One of the key predictors of college success is whether a student takes algebra II in high school. Yet, a new survey by the U.S. Department of Education’s Office for Civil Rights found that 3,000 high schools serving nearly 500,000 students don’t even offer algebra II.

“Without algebra II, you probably don’t go to college,” said Patte Barth, director of the National School Boards Association’s Center for Public Education, in a conference call last week.

“If you do go, you are probably going to end up in remediation. Without algebra II, you don’t become an auto mechanic. Without it, you don’t get into one of the growing service jobs in growing fields like communications,” she said.

The new U.S. DOE report, based on the Civil Rights Data Collection 2009-10 sample from more than 72,000 schools that encompass about 85 percent of the nation’s students, paints an unsettling picture of an education system in which poor and minority students are often on the losing end of discipline, achievement and resources.

“Instead of creating equal opportunities for all of our students to thrive, too many schools are still stuck in an educational caste system,” said Wade Henderson, CEO of the Leadership Conference on Civil and Human Rights.

Among the findings of the federal study garnering the most attention:

● Only 29 percent of high-minority high schools offered calculus, compared to 55 percent of schools with the lowest African-American and Hispanic enrollment.

● Black students, particularly males, are more likely to be suspended or expelled from school than their peers. African-American students make up 18 percent of the students in the survey sample, but 35 percent of the students suspended and 39 percent of the students expelled.

● Although blacks and Hispanics constitute 44 percent of the students in the survey, they make up only 26 percent of students in gifted-and-talented programs.

● More than half of all fourth-graders held back in 2010 were African-American. Overall, black students were nearly three times as likely as white students to be retained, while Hispanic students were twice as likely.

● Teachers in high-minority schools were paid $2,251 less per year than their colleagues in other schools.

● Fifteen percent of teachers in schools with the highest black and Hispanic enrollment had taught two years or fewer, compared with 8 percent of teachers in schools with the lowest minority enrollments.

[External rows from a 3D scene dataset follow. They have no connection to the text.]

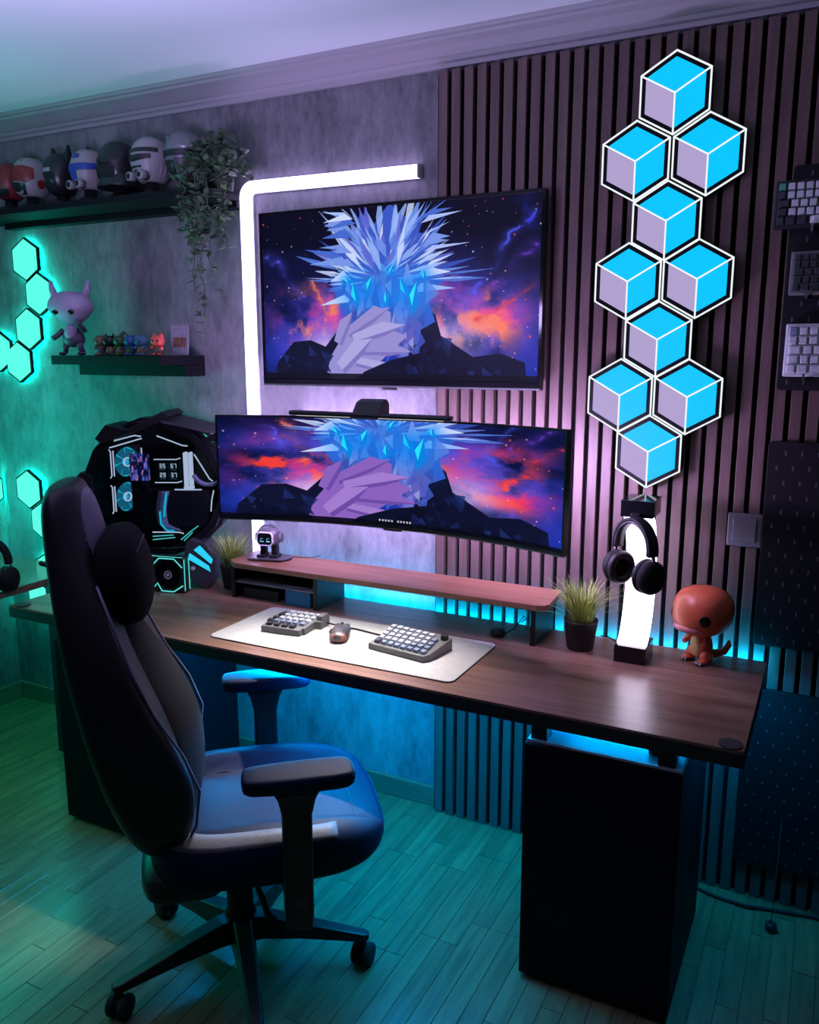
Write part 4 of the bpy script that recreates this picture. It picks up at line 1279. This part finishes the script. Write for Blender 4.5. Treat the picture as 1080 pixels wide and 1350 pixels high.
lines('top_light', [[(-.150, 1.252), (-.135, 1.266), (-.062, 1.286), (-.040, 1.283)], [(-.147, 1.243), (-.120, 1.251), (-.055, 1.271), (-.038, 1.276)]], .0023, 'pc_white')
lines('top_light', [[(.012, 1.285), (.030, 1.278), (.095, 1.252), (.112, 1.250)]], .0023, 'pc_white')
# small display with a picture, and a second one with figures
g = np.random.RandomState(8)
n_ = fbm(96, 72, 5, 5, 4)
im = np.zeros((96, 72, 3))
im[:] = np.array([14, 18, 60]) / 255
m_ = np.clip((n_ - .5) * 6, 0, 1)[..., None]; im = im * (1 - m_) + np.array([95, 120, 220]) / 255 * m_
m_ = np.clip((fbm(96, 72, 6, 5, 4) - .58) * 8, 0, 1)[..., None]; im = im * (1 - m_) + np.array([215, 140, 220]) / 255 * m_
im[70:] *= .12
b = B().box(-.086, -.022, .020, .026, 1.092 - .75, 1.222 - .75)
ob('picture_display', b, screen_mat('pc_picture', image('pc_picture', np.clip(im, 0, 1)), .9), t, uv=lambda c: ((c.x + .086) / .064, (c.z - .342) / .13))
FONT = {'2': '111001111100111', '3': '111001111001111', '5': '111100111001111', '6': '111100111101111', '7': '111001001001001', '0': '111101101101111', '9': '111101111001111'}
im = np.zeros((64, 84, 3)); im[:] = (.01, .05, .07)
for (txt, ox, oy) in (('35', 10, 8), ('67', 50, 8), ('29', 10, 38), ('37', 50, 38)):
    for ci, ch in enumerate(txt):
        for k, c_ in enumerate(FONT[ch]):
            if c_ == '1':
                yy, xx = oy + (k // 3) * 3, ox + ci * 12 + (k % 3) * 3
                im[yy:yy + 3, xx:xx + 3] = (.85, .95, 1)
    im[oy + 19:oy + 21, ox:ox + 20] = (.3, .45, .5)
im[2:60, 41:43] = (.06, .2, .24)
b = B().box(.004, .082, .018, .030, 1.128 - .75, 1.196 - .75)
ob('status_display', b, screen_mat('pc_status', image('pc_status', im), .8), t, uv=lambda c: ((c.x - .004) / .078, (c.z - .378) / .068))
lines('display_light', [[(-.002, 1.203), (.072, 1.203), (.086, 1.208)], [(-.002, 1.122), (.072, 1.122), (.088, 1.127)]], .0019, 'pc_white')
for x in (.097, .114):
    ob('memory_stick', B().box(x - .0042, x + .0042, .016, .05, 1.108 - .75, 1.226 - .75), 'pc_white', t, bevel=.002)
    ob('stick_cap', B().box(x - .005, x + .005, .014, .05, 1.096 - .75, 1.106 - .75), 'pc_white', t)
gp = ob('graphics_card', B().box(-.085, .175, .018, .11, .962 - .75, 1.092 - .75), 'black_matte', t, bevel=.004)
lines('card_light', [[(.060, 1.096), (.150, 1.096)]], .0024, 'pc_white', .018, gp)
b = B(); rings = []
for i in range(13):
    s_ = i / 12
    x = .010 - .014 * math.sin(math.pi * s_ * .9); z = 1.092 - .75 - .142 * s_
    if i > 10: x += .02 * (i - 10)
    rings.append([(x, .006, z), (x + .034, .014, z), (x + .034, .016, z), (x, .008, z)])
b.loft(rings)
ob('reflector_strip', b, 'foil_lavender_sheen', gp)
lines('strip_light', [[(.034, 1.085, .008), (.026, 1.03, .006), (.024, 1.0, .006)], [(.010, 1.02, .004), (.012, .975, .004), (.030, .952, .004), (.056, .950, .004)]], .0032, 'pc_cyan', .006, gp)
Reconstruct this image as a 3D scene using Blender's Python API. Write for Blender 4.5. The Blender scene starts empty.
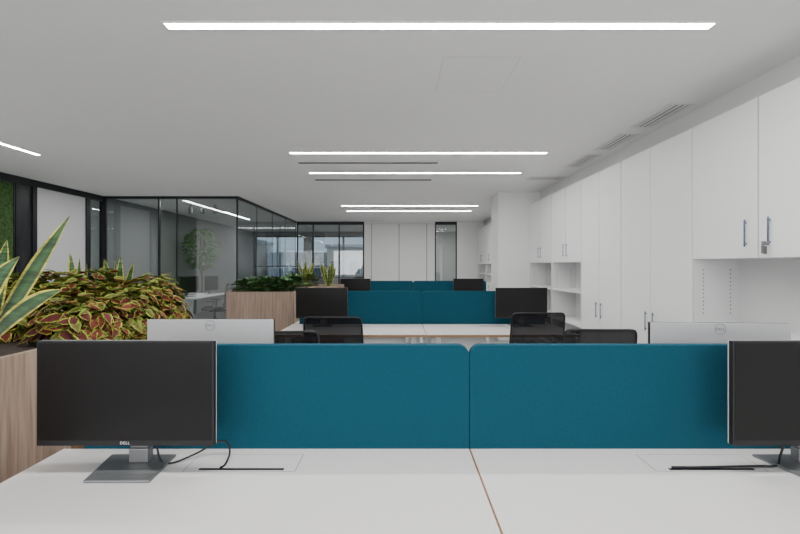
import bpy, bmesh, math, random
from mathutils import Vector, Matrix
random.seed(7)
C = bpy.context.scene.collection
PI = math.pi

# ---------------------------------------------------------------- materials
def mat(name, col, rough=0.5, metal=0.0, var=0.0, vscale=20.0, bump=0.0, bscale=200.0, spec=None, see=0.0):
    m = bpy.data.materials.new(name); m.use_nodes = True
    nt = m.node_tree; b = nt.nodes['Principled BSDF']
    b.inputs['Base Color'].default_value = (*col, 1)
    b.inputs['Roughness'].default_value = rough
    b.inputs['Metallic'].default_value = metal
    if spec is not None: b.inputs['Specular IOR Level'].default_value = spec
    if see: b.inputs['Alpha'].default_value = 1-see
    tc = nt.nodes.new('ShaderNodeTexCoord')
    n = nt.nodes.new('ShaderNodeTexNoise'); n.inputs['Scale'].default_value = vscale; n.inputs['Detail'].default_value = 4
    nt.links.new(tc.outputs['Object'], n.inputs['Vector'])
    r = nt.nodes.new('ShaderNodeValToRGB')
    r.color_ramp.elements[0].position = .3; r.color_ramp.elements[1].position = .7
    r.color_ramp.elements[0].color = (*[max(0, c*(1-var)) for c in col], 1)
    r.color_ramp.elements[1].color = (*[min(1, c*(1+var)) for c in col], 1)
    nt.links.new(n.outputs['Fac'], r.inputs['Fac']); nt.links.new(r.outputs['Color'], b.inputs['Base Color'])
    if bump:
        n2 = nt.nodes.new('ShaderNodeTexNoise'); n2.inputs['Scale'].default_value = bscale; n2.inputs['Detail'].default_value = 3
        nt.links.new(tc.outputs['Object'], n2.inputs['Vector'])
        bp = nt.nodes.new('ShaderNodeBump'); bp.inputs['Strength'].default_value = bump; bp.inputs['Distance'].default_value = .002
        nt.links.new(n2.outputs['Fac'], bp.inputs['Height']); nt.links.new(bp.outputs['Normal'], b.inputs['Normal'])
    return m

def wood_mat():
    m = bpy.data.materials.new('planter_wood'); m.use_nodes = True
    nt = m.node_tree; b = nt.nodes['Principled BSDF']; b.inputs['Roughness'].default_value = .55
    tc = nt.nodes.new('ShaderNodeTexCoord'); mp = nt.nodes.new('ShaderNodeMapping')
    mp.inputs['Scale'].default_value = (30, 30, 1.6)
    nt.links.new(tc.outputs['Object'], mp.inputs['Vector'])
    n = nt.nodes.new('ShaderNodeTexNoise'); n.inputs['Scale'].default_value = 1.8; n.inputs['Detail'].default_value = 8; n.inputs['Distortion'].default_value = .5
    nt.links.new(mp.outputs['Vector'], n.inputs['Vector'])
    r = nt.nodes.new('ShaderNodeValToRGB')
    r.color_ramp.elements[0].position = .3; r.color_ramp.elements[1].position = .72
    r.color_ramp.elements[0].color = (.21, .14, .10, 1); r.color_ramp.elements[1].color = (.385, .29, .22, 1)
    nt.links.new(n.outputs['Fac'], r.inputs['Fac']); nt.links.new(r.outputs['Color'], b.inputs['Base Color'])
    return m

def leaf_mat(name, rough=.45, band=False):
    m = bpy.data.materials.new(name); m.use_nodes = True
    nt = m.node_tree; b = nt.nodes['Principled BSDF']; b.inputs['Roughness'].default_value = rough
    b.inputs['Specular IOR Level'].default_value = .3
    a = nt.nodes.new('ShaderNodeAttribute'); a.attribute_name = 'Col'
    tc = nt.nodes.new('ShaderNodeTexCoord'); mp = nt.nodes.new('ShaderNodeMapping')
    mp.inputs['Scale'].default_value = (4, 4, 45) if band else (60, 60, 60)
    nt.links.new(tc.outputs['Object'], mp.inputs['Vector'])
    n = nt.nodes.new('ShaderNodeTexNoise'); n.inputs['Scale'].default_value = 1.5; n.inputs['Detail'].default_value = 3
    nt.links.new(mp.outputs['Vector'], n.inputs['Vector'])
    mr = nt.nodes.new('ShaderNodeMapRange')
    mr.inputs['From Min'].default_value = .38; mr.inputs['From Max'].default_value = .62
    mr.inputs['To Min'].default_value = .5 if band else .75; mr.inputs['To Max'].default_value = 1.3 if band else 1.2
    nt.links.new(n.outputs['Fac'], mr.inputs['Value'])
    mx = nt.nodes.new('ShaderNodeVectorMath'); mx.operation = 'SCALE'
    nt.links.new(a.outputs['Color'], mx.inputs[0]); nt.links.new(mr.outputs['Result'], mx.inputs['Scale'])
    nt.links.new(mx.outputs['Vector'], b.inputs['Base Color'])
    return m

def glass_mat(name, tint=(.86, .9, .9), f0=.05):
    """thin clear pane: transparent with a Schlick reflection that is the same from both sides"""
    m = bpy.data.materials.new(name); m.use_nodes = True
    nt = m.node_tree; nt.nodes.clear()
    o = nt.nodes.new('ShaderNodeOutputMaterial'); mix = nt.nodes.new('ShaderNodeMixShader')
    t = nt.nodes.new('ShaderNodeBsdfTransparent'); t.inputs['Color'].default_value = (*tint, 1)
    g = nt.nodes.new('ShaderNodeBsdfGlossy'); g.inputs['Roughness'].default_value = .01
    lw = nt.nodes.new('ShaderNodeLayerWeight'); lw.inputs['Blend'].default_value = .5
    p = nt.nodes.new('ShaderNodeMath'); p.operation = 'POWER'; p.inputs[1].default_value = 5
    q = nt.nodes.new('ShaderNodeMath'); q.operation = 'MULTIPLY_ADD'; q.inputs[1].default_value = .6; q.inputs[2].default_value = f0
    nt.links.new(lw.outputs['Facing'], p.inputs[0]); nt.links.new(p.outputs[0], q.inputs[0])
    nt.links.new(q.outputs[0], mix.inputs[0]); nt.links.new(t.outputs[0], mix.inputs[1]); nt.links.new(g.outputs[0], mix.inputs[2])
    nt.links.new(mix.outputs[0], o.inputs['Surface'])
    return m

def emis_mat(name, col, s):
    m = bpy.data.materials.new(name); m.use_nodes = True
    nt = m.node_tree; nt.nodes.clear()
    o = nt.nodes.new('ShaderNodeOutputMaterial'); e = nt.nodes.new('ShaderNodeEmission')
    e.inputs['Color'].default_value = (*col, 1); e.inputs['Strength'].default_value = s
    nt.links.new(e.outputs[0], o.inputs['Surface'])
    return m

M = dict(
    wall=mat('white_wall_paint', (.74, .74, .73), .8, var=.01, bump=.05),
    greywall=mat('grey_wall_paint', (.26, .265, .27), .8, var=.02, bump=.05),
    ceil=mat('ceiling_paint', (.84, .84, .83), .85, var=.01, bump=.04),
    floor=mat('grey_carpet', (.46, .46, .46), .95, var=.15, vscale=60, bump=.4, bscale=600),
    cab=mat('white_lacquer', (.86, .86, .86), .42, var=.006),
    cabin=mat('cabinet_interior', (.64, .64, .64), .5, var=.01),  # niche panels greyed: shade of the recess put into their colour
    seam=mat('shadow_gap', (.012, .012, .012), .8),
    desk=mat('white_laminate', (.65, .635, .63), .42, var=.01, vscale=40),
    edge=mat('plywood_edge', (.27, .15, .07), .6, var=.3, vscale=80),
    flapgap=mat('flap_gap', (.25, .24, .235), .6),
    hatchgap=mat('hatch_joint', (.5, .5, .5), .7),
    blue=mat('teal_fabric', (.012, .066, .100), .95, var=.26, vscale=272, bump=1.0, bscale=500, spec=.1),
    clamp=mat('white_metal', (.7, .7, .7), .35, metal=.2),
    black=mat('black_plastic', (.010, .010, .011), .45, var=.1, spec=.35),
    frame=mat('black_aluminium', (.010, .011, .014), .4, metal=.3),
    darkpan=mat('dark_panel', (.02, .021, .024), .25),
    mesh=mat('black_mesh_fabric', (.012, .012, .014), .9, var=.4, vscale=700, bump=.6, bscale=700, spec=.15),
    seethru=mat('see_through_mesh', (.010, .010, .012), .9, var=.4, vscale=900, bump=.5, bscale=900, spec=.1, see=.06),
    screen=mat('screen_glass', (.008, .0075, .0075), .3, var=.02, spec=.22),
    rear=mat('rear_cover_silver', (.46, .46, .47), .5, metal=.1),
    steel=mat('stand_steel', (.20, .205, .21), .38, metal=.5),
    logo=mat('logo_grey', (.6, .6, .62), .4),
    logod=mat('logo_dark_grey', (.10, .11, .13), .4, metal=.2),
    chrome=mat('chrome_blue', (.20, .24, .34), .25, metal=.8),
    soil=mat('dark_soil', (.035, .024, .017), .95, var=.5, vscale=60, bump=1, bscale=80),
    wood=wood_mat(),
    coleus=leaf_mat('coleus_leaf', .7), snake=leaf_mat('snake_leaf', .4, True), green=leaf_mat('green_leaf', .4),
    stem=mat('green_stem', (.12, .13, .04), .6, var=.2),
    bark=mat('bark', (.13, .085, .055), .8, var=.3),
    glass=glass_mat('partition_glass', (.74, .77, .77), .11), glass2=glass_mat('window_glass', (.92, .95, .97), .04),
    frost=mat('frosted_door', (.52, .53, .53), .5, var=.01),
    moss=mat('moss', (.028, .070, .013), .95, var=.7, vscale=30, bump=1, bscale=60),
    lit=emis_mat('led_diffuser', (1, .985, .96), 64), 
    vent=mat('vent_white', (.74, .74, .74), .5), slot=mat('slot_dark', (.03, .03, .03), .7), slotg=mat('slot_grey', (.26, .26, .26), .7),
    groove=mat('door_groove', (.12, .12, .12), .7),
    build=mat('facade_render', (.5, .47, .43), .9, var=.1), build2=mat('facade_grey', (.3, .33, .36), .9, var=.1),
    bwin=mat('facade_glass', (.05, .08, .12), .15), ground=mat('street', (.2, .2, .2), .9, var=.1),
    pot=mat('grey_pot', (.25, .25, .25), .6, var=.1),
)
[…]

“This report speaks urgently of the need to address the chronic suspension of minorities, the growing resource gap between wealthy and poor school districts, the failed policy of closing public schools and destabilizing neighborhoods, the use of law enforcement as an extension of school discipline, and the inexcusable fact that children of color are routinely shut out of opportunities for gifted-and-talented and college-readiness programs,” said American Federation of Teachers President Randi Weingarten. Those opportunities must begin with ensuring that all students have access to the courses necessary for the higher wage jobs. Students can’t learn if they lack the opportunity to do so.

Nationwide, a third of first-year college students require remediation, typically in math. And remediation maps directly to the intensity of the courses that students took in high school, or, as Barth of the National School Boards Association noted, “More significantly, it maps to the courses they did not take.”

In some schools, students can’t take the courses because they aren’t offered. For example, a third of high schools in the United States don’t offer advanced placement courses. And while 77 percent of white students attend high schools that offer trigonometry, only 67 percent of black students and 60 percent of Hispanic students do.

“The simple fact of taking a math class beyond algebra II [such as trig or precalculus] doubles the chances of getting a B.A. The simple fact of taking an AP class doubles a student’s chances of graduating from college,” said Barth, whose group just released its own new study, “Is High School Tough Enough?”

The argument that tougher high school courses should be limited to the college-prep track ignores the fact that even blue-collar jobs now demand higher-order reading and math skills.

It’s long been realized that U.S. schools suffer an achievement gap, but the federal data now help us understand there’s also an opportunity gap.